An hour earlier, White's current team, the Rio Grande Valley Vipers, lost to the Texas Legends. White, looking rusty, made one of eight shots and committed five turnovers, although most of them seemed a result of unfamiliarity with his teammates.
Following high school and college basketball careers alternately described as promising and troubled, he has spent much of the past four months in a public dispute with the Houston Rockets over the handling of his anxiety disorder, which manifests itself most noticeably in his fear of flying. Now he is playing for an NBA Developmental League team in Hidalgo, a small Texas border town whose city hall features an elephant-sized killer-bee statue.
As the 16th pick in the NBA draft, White should be staying at the house he purchased in Houston last summer and flying on team charters. By choosing to make himself an example of and a spokesman for people with mental-health problems, he wound up in Hidalgo, flying commercial and coming off the bench.
White believes this is a path well-chosen. He leans forward and eagerly speaks for an hour about mental health, his prospective businesses and his plans to become a philanthropist and politician. He mentions a documentary he's working on, and lists the late Sen.
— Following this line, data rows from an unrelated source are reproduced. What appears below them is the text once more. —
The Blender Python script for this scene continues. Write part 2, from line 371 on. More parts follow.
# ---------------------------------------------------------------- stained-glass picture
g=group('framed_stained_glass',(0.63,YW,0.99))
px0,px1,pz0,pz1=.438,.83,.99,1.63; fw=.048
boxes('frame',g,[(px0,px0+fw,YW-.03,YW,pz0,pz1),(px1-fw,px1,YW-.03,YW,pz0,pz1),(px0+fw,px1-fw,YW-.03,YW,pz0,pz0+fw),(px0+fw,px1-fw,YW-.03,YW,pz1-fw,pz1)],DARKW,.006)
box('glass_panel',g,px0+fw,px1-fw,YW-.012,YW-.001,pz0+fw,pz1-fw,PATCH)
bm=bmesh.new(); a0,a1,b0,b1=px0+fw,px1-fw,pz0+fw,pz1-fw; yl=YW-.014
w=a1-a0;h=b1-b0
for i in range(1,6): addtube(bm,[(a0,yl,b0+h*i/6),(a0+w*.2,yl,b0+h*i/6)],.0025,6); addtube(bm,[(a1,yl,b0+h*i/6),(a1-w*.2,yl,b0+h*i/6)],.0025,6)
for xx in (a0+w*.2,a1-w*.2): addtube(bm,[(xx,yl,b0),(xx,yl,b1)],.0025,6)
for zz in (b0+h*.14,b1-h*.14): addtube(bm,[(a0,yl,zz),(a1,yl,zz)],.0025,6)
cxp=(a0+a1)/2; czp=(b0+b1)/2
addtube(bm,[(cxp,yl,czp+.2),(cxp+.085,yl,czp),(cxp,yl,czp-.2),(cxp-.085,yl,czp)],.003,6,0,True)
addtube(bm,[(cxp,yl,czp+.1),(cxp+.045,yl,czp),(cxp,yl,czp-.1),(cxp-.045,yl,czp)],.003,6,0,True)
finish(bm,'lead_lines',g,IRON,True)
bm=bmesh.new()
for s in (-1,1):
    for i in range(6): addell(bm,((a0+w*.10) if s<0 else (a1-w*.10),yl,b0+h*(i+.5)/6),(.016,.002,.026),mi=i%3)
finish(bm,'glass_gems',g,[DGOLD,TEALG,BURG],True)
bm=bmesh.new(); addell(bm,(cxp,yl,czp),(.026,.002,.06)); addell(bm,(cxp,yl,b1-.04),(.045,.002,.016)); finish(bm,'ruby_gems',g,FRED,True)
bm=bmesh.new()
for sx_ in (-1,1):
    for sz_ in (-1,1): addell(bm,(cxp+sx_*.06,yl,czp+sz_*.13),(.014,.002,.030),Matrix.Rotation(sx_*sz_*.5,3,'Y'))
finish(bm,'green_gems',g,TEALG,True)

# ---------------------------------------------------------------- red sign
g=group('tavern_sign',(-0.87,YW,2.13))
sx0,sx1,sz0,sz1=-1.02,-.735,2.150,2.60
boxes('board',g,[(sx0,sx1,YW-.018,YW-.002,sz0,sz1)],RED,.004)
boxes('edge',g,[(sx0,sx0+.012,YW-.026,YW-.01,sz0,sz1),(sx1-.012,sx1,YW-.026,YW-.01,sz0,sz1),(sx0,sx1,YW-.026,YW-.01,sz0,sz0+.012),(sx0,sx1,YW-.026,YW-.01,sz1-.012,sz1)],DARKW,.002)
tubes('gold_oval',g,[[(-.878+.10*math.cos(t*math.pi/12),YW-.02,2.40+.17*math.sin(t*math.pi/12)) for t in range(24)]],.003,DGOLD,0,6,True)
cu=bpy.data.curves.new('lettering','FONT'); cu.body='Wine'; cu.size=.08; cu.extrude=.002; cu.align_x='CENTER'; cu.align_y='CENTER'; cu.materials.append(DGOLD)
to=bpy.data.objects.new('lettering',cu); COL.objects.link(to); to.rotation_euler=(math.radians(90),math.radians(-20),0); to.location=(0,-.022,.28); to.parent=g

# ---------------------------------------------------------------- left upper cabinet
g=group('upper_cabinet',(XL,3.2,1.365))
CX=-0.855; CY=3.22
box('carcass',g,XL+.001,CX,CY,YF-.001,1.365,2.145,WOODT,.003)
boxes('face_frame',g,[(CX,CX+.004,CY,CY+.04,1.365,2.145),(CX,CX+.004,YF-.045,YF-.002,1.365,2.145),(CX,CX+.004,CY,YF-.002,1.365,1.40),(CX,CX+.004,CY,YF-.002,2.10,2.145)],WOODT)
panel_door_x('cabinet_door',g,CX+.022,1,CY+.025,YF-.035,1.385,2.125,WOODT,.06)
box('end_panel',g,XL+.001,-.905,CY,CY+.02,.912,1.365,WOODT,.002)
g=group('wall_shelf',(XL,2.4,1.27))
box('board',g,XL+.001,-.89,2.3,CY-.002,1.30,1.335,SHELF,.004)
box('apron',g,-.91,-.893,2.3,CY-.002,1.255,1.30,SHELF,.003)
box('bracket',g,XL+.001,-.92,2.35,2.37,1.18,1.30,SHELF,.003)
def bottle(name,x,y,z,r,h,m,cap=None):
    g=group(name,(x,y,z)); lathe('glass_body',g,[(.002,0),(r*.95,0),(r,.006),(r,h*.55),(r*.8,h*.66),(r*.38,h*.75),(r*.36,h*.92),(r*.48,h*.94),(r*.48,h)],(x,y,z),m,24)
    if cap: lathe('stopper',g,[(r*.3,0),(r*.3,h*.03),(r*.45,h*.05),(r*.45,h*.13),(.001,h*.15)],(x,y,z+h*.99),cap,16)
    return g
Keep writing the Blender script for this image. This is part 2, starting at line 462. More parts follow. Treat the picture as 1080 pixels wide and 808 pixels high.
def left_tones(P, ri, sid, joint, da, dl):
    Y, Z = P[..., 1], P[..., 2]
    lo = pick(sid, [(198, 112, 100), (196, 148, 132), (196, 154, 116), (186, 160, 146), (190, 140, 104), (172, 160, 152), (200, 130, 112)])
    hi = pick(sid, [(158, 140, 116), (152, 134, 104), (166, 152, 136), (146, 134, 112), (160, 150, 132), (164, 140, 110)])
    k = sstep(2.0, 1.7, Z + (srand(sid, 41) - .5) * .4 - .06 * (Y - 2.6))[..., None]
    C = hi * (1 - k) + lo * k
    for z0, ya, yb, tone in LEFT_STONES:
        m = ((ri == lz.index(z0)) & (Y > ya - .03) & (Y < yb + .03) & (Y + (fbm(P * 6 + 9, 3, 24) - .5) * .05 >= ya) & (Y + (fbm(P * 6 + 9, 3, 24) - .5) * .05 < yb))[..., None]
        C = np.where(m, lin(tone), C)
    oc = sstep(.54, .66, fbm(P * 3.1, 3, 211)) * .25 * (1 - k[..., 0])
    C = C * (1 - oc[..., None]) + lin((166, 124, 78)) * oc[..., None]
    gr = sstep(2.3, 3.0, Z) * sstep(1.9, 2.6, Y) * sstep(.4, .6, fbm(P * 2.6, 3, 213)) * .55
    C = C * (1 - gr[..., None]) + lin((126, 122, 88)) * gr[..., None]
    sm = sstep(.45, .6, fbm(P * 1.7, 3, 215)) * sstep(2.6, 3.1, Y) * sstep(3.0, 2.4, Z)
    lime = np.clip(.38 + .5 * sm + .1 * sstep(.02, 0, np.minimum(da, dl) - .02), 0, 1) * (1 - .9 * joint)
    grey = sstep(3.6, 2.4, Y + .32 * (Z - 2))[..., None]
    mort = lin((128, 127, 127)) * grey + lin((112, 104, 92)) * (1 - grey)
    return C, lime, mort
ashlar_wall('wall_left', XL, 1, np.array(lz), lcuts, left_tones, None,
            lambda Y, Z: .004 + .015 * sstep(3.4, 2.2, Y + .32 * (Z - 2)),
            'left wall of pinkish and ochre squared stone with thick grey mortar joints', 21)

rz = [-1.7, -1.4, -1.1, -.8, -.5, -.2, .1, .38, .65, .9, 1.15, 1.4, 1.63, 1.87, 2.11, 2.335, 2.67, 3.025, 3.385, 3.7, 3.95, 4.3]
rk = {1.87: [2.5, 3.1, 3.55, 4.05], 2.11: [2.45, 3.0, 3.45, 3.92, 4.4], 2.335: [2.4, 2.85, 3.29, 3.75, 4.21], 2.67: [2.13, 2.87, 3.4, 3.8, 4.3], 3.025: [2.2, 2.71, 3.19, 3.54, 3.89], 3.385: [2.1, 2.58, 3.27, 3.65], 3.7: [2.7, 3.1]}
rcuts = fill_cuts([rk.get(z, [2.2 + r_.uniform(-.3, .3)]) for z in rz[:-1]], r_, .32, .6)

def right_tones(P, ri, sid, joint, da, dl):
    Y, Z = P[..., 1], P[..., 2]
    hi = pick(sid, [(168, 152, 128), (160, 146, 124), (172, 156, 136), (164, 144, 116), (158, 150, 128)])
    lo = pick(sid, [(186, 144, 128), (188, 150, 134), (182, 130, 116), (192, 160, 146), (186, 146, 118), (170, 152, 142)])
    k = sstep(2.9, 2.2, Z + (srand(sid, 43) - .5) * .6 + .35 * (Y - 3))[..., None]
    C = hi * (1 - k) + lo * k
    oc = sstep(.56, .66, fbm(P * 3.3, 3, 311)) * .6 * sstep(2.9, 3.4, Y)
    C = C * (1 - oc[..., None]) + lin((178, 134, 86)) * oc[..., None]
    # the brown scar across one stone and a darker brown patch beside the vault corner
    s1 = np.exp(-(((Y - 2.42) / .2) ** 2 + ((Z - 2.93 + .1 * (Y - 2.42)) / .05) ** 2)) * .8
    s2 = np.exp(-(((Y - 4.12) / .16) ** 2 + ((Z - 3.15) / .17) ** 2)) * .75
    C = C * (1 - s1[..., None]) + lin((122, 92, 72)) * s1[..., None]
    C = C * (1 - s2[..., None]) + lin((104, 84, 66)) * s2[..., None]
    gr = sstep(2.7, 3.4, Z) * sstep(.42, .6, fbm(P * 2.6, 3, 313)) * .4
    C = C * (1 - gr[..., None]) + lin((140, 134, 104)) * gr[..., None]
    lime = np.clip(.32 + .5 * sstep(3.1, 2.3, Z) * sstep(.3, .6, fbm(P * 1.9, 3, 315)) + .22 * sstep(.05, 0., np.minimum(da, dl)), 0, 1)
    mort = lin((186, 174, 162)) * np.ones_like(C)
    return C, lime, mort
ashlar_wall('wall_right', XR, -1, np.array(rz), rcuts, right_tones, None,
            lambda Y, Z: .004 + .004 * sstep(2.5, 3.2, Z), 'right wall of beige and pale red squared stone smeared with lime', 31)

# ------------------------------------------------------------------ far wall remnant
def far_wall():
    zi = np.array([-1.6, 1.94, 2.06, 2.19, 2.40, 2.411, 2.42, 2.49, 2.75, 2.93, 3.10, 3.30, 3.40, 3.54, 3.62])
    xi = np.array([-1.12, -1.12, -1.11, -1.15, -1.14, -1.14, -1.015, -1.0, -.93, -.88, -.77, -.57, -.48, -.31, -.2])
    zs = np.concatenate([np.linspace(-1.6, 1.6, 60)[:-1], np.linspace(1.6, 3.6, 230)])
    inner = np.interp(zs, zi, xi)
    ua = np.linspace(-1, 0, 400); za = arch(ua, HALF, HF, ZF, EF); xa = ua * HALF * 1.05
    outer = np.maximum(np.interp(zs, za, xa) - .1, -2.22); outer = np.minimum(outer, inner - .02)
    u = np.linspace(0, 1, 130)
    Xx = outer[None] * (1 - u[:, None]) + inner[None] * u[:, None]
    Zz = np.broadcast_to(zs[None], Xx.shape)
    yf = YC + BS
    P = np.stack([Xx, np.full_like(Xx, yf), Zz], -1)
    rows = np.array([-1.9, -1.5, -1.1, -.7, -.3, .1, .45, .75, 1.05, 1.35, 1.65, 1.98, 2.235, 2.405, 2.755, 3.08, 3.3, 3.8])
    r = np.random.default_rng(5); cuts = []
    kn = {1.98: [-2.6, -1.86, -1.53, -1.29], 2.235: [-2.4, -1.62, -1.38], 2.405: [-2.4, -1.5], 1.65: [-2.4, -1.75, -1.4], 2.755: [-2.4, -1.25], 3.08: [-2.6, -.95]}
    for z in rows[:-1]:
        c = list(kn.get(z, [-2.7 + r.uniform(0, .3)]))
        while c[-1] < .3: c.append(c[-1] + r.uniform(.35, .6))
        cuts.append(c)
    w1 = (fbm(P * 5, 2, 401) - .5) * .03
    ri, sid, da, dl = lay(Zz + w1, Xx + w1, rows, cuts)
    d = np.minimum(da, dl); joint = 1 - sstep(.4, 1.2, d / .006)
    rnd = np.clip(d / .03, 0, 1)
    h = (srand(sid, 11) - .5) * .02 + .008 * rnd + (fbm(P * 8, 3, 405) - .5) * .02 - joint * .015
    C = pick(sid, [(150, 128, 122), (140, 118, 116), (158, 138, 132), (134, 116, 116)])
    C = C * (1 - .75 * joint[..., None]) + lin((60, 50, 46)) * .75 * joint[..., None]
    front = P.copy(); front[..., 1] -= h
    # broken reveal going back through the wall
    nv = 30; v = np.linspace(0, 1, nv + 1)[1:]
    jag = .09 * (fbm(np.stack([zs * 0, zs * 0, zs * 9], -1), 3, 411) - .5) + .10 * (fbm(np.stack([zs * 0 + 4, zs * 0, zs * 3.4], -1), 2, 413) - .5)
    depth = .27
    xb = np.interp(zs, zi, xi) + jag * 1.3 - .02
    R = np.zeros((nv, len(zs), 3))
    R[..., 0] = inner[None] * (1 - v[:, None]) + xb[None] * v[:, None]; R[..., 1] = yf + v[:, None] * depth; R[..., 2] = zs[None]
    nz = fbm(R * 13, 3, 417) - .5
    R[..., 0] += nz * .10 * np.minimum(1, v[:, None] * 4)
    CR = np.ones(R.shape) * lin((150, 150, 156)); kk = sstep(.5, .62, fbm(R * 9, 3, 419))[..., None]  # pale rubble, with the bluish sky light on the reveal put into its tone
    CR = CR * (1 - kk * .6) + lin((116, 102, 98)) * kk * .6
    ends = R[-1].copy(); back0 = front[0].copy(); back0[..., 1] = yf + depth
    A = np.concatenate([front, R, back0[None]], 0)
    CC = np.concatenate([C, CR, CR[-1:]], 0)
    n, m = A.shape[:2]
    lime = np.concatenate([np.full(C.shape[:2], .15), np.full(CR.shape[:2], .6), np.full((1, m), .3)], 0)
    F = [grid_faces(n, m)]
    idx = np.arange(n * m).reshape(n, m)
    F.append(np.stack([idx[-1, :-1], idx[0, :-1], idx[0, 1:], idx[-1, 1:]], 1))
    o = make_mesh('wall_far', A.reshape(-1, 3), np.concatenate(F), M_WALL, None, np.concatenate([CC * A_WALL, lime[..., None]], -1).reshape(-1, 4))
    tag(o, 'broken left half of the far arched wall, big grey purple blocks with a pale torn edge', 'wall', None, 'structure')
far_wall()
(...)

Paul Wellstone and Gandhi as inspirations.
"Every time I go through adversity, not only am I able to reform whatever it is I'm going through by standing for what I believe in, but I also get to reform myself," White said. "Being a humanist and a humanitarian and wanting to do public service, I've learned that every adverse situation you go through helps you see what is necessary."
He says he learned from his troubled time at the University of Minnesota and that he experienced an "awakening" at Iowa State. Long described as "troubled," White hopes he can use his visibility and charisma to improve the quality of American life.